C’est dire que les principes fondamentaux régissant aujourd’hui la fiscalité internationale et les prix de transfert seraient bouleversés, avec des risques significatifs de perturbation de l’organisation du commerce international. Cela pourrait en effet aboutir aux situations suivantes :
– un groupe sans aucune présence taxable aujourd’hui dans un pays donné y deviendrait imposable en contravention avec le principe de territorialité de l’impôt, du fait de la présence dans ce pays d’une clientèle à l’origine du profit. Comme l’OCDE le relève elle-même, cela nécessiterait une remise à plat des conventions fiscales internationales, et en particulier une révision de la définition de l’établissement stable ;
– en cas de présence taxable avec une filiale à fonctions et risques limités, celle-ci serait mieux rémunérée que des distributeurs tiers et y paierait plus d’impôt. Le principe de pleine concurrence ne serait ainsi clairement plus respecté ; il en résulterait une nouvelle répartition des assiettes taxables par pays avec un impact sur le taux effectif d’imposition des groupes et sur les finances publiques des Etats ;
– dès lors que la répartition des profits ne résulterait plus de la logique économique commune qu’assurait le principe de pleine concurrence, à travers le référentiel objectif que constituent les transactions entre sociétés indépendantes, il y aurait des risques de double imposition accrus.

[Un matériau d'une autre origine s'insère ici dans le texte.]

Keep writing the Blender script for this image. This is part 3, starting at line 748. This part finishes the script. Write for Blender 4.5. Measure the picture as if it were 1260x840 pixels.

Le projet de l’OCDE a depuis sa publication fait l’objet de très nombreux commentaires publics soulignant la nécessité de respecter le principe de pleine concurrence, et on peut espérer que l’OCDE les prendra en compte, au risque sinon d’introduire de l’incertitude et de l’arbitraire dans la répartition des profits au sein des groupes. Que l’OCDE modifie ou non son projet, celui-ci cristallise une tendance des administrations fiscales à chercher à contrer les schémas dits d’entrepreneur où l’essentiel des profits revient à un pivot central, et corrélativement à imposer de manière plus lourde les activités réalisées sur les marchés des consommateurs locaux.
1. Addressing the tax challenges of the digitalisation of the economy – Public consultation document.